In 2002, I took a stroll in the marketplace and discovered I couldn’t get out. I was never lost, but neither could I escape the market. When I got home, I found that the market had spread into my home — into my very bedroom. Later, I realized that it had even dropped into my pocket, and I was carrying it with me everyplace I went. I caught a flight, thinking that — even if it caught up with me upon arrival — I’d have a few hours of precious freedom. No such luck. There, in the seat pocket.
I’ve resolved to die in the marketplace, a consumed consumer. At least the flowers will be near at hand.
Water snakes writhe in a plastic pan of clear water.
Massively muscled fish lie eye-up, tail jutting over air, as torsos rest on a bed of shaved ice.
The stout fish lie next to a more flexible species that are nestled into each other, which — in turn — are next to eels that are tangled in each other.

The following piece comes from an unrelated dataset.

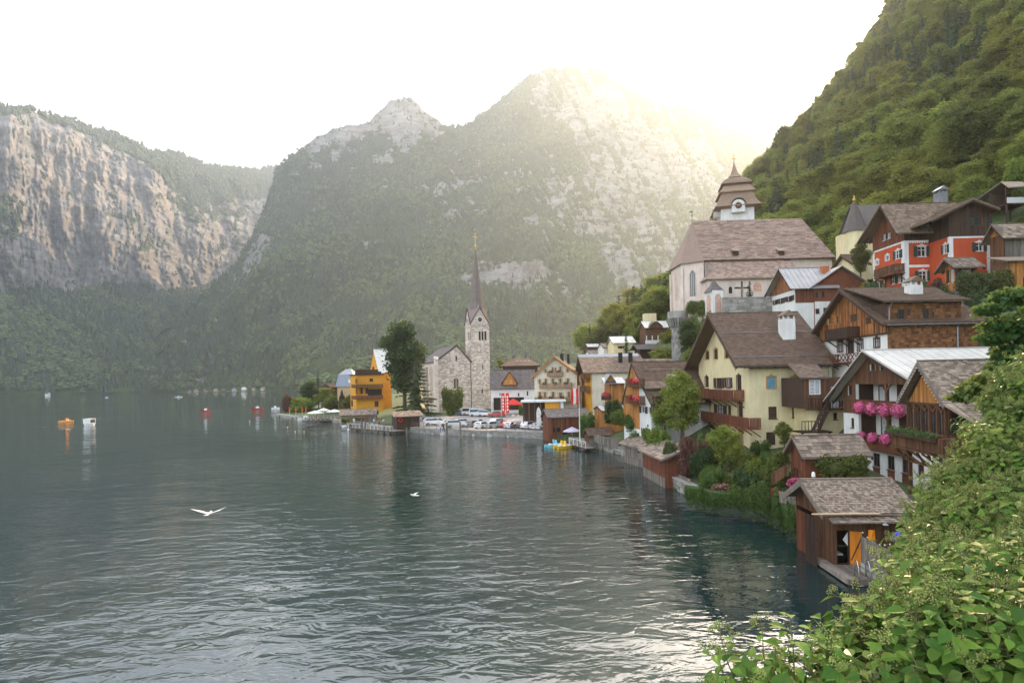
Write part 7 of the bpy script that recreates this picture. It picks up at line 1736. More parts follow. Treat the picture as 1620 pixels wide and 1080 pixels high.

A cat alternately stalks and sprints, testing the air with an upturned nose and the safety of approach with timid feet.
Eyes up, the cat considers a plot to leap-snatch a tiger prawn.
When, like manna from heaven, a small fish — so fresh that it’s capable of “plotting” its escape in muscle spasms more than with its ill-oxygenated fish brain — flips itself off the shallow tin tray onto the ground.
The cat, an instinct-guided missile, snatches the fish in its jaws and runs through a narrow gap in the wall to a favorable dining haunt.